I just would like to say a few things though. In a real SHTF scenario, like passing a budget killing green deal or some other dumb bill that causes our currency to default and hyperinflation (most likely scenario), history shows us that it will NOT be roving hoards you have to fear. People have been shown to band together in crisis. The ones to fear will be the government. There are ALREADY laws on the books BANNING ‘hoarding’ of virtually anything during a crisis. And during a crisis, the first thing the government will do is declare martial law and suspend the constitution AND all your constitutional rights.
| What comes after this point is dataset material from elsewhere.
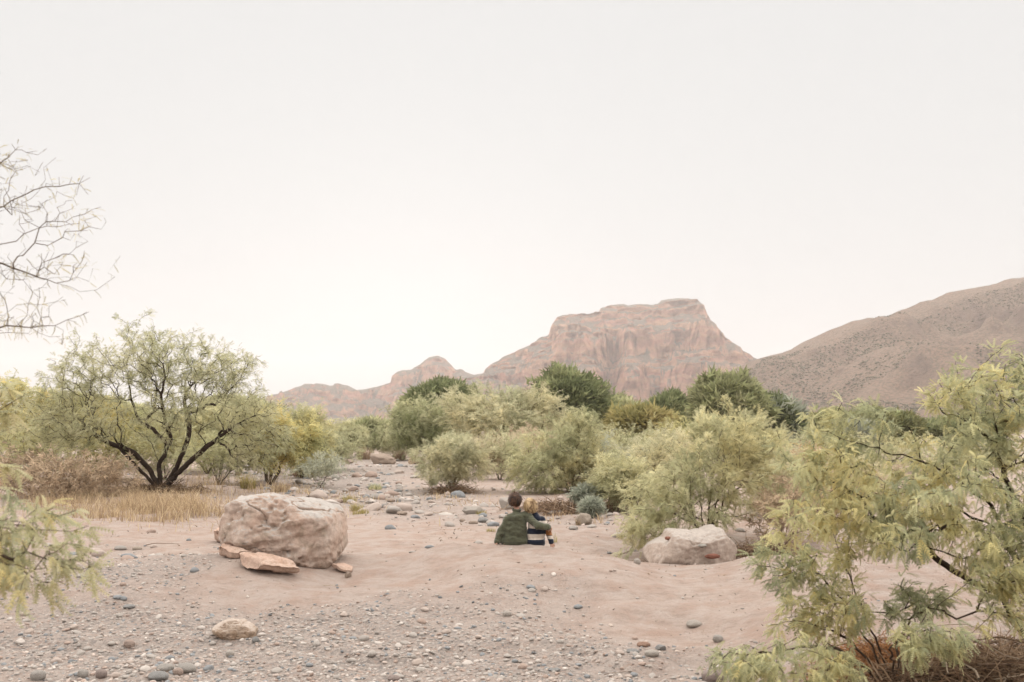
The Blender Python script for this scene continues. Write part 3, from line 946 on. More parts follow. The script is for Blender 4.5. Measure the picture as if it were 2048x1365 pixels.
# mixed low shrubs filling the right middle ground
low = [(1180, 925, 28.5, (1150, 1290, 890, 985), BLUEG, 'blue grey saltbush right of the wide pale shrub', 'saltbush'),
       (1300, 925, 33, (1240, 1370, 868, 960), [DRY[2], SAGE[2], SAGE[1], PALE[1]], 'rusty and green shrub below the olive tree', 'desert_shrub'),
       (1220, 905, 40, (1170, 1290, 855, 930), SAGE, 'sage green shrub behind the blue grey saltbush', 'desert_shrub'),
       (1370, 900, 44, (1310, 1430, 845, 920), [OLIVE[1], YELLOWY[1], YELLOWY[2]], 'yellow olive shrub left of the drooping grey green tree', 'desert_shrub'),
       (1600, 930, 24, (1545, 1680, 900, 985), [DRY[1], DRY[2], (0.40, 0.24, 0.10), DRY[3]], 'orange dry shrub right of the boulder shrub', 'dry_shrub'),
       (1640, 900, 34, (1580, 1720, 868, 940), [BLUEG[1], SAGE[1], SAGE[2]], 'grey green shrub behind the orange dry shrub', 'desert_shrub'),
       (1760, 910, 36, (1690, 1860, 868, 950), SAGE, 'sage shrub half hidden by the near right mesquite', 'desert_shrub'),
       (1900, 920, 38, (1840, 2060, 868, 960), SAGE, 'sage shrub behind the near right mesquite crown', 'desert_shrub'),
       (1275, 985, 20.5, (1195, 1300, 925, 1005), SAGE, 'loose sage shrub behind the small driftwood heap', 'desert_shrub'),
       (1330, 940, 26, (1270, 1400, 880, 965), PALE, 'pale loose shrub left of the boulder shrub top', 'desert_shrub'),
       (1000, 935, 34, (955, 1050, 880, 945), [SAGE[1], PALE[1], DRY[3], PALE[2]], 'straw green shrub between the round shrub and the wide pale shrub', 'desert_shrub'),
       (1130, 920, 38, (1090, 1190, 865, 925), [GREEN[3], SAGE[0], SAGE[1]], 'deep green shrub above the wide pale shrub', 'desert_shrub'),
       (800, 912, 62, (770, 840, 872, 908), [GREEN[3], SAGE[0], SAGE[1]], 'dark low shrub directly behind the far brown boulder', 'desert_shrub'),
       (650, 930, 42, (610, 720, 862, 930), [SAGE[0], SAGE[1], PALE[0]], 'dull green shrub on the far left bank of the wash', 'desert_shrub'),
       (1480, 915, 40, (1420, 1560, 850, 930), SAGE, 'sage shrub behind the top of the boulder shrub', 'desert_shrub'),
       (1560, 1000, 19, (1510, 1640, 925, 1020), [SAGE[1], PALE[1], DRY[3]], 'thin pale shrub right of the boulder shrub', 'desert_shrub'),
       (1680, 985, 21, (1610, 1780, 915, 1010), [DRY[2], DRY[3], PALE[2], SAGE[2]], 'straw coloured shrub seen through the near right mesquite', 'dry_shrub'),
       (210, 930, 32, (120, 310, 850, 950), [OLIVE[1], OLIVE[2], SAGE[1], DRY[2]], 'olive brown shrub behind the left dry brush', 'desert_shrub'),
       (60, 935, 31, (-30, 150, 840, 955), [SAGE[0], OLIVE[2], SAGE[1], YELLOWY[1]], 'green shrub at the left edge behind the dry brush', 'desert_shrub'),
       (440, 930, 31, (380, 520, 868, 945), [SAGE[0], SAGE[1], YELLOWY[1]], 'low shrub right of the dark mesquite limbs', 'desert_shrub'),
       (330, 925, 33, (270, 400, 855, 935), [SAGE[0], SAGE[1], OLIVE[2]], 'low shrub seen between the dark mesquite limbs', 'desert_shrub'),
       (1060, 905, 36, (1000, 1110, 868, 930), [DRY[1], DRY[2], DRY[3], PALE[2]], 'pinkish dry shrub under the arching pale mesquite', 'dry_shrub')]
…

Firearms will be seized (as was done in New Orleans after the hurricane), ownership of gold and silver will be banned, and people will hoards of anything over a few days of water and food will have these assets seized and either be arrested or killed (if they resist).
So, yeah I do a lot of the things mentioned here, but my best advice is sure be prepared, but better advice would be to NOT elect these idiot liberal politicians, AND become more political and educate Liberals as to the upcoming destruction that their philosophy will bring (as it has always in the past).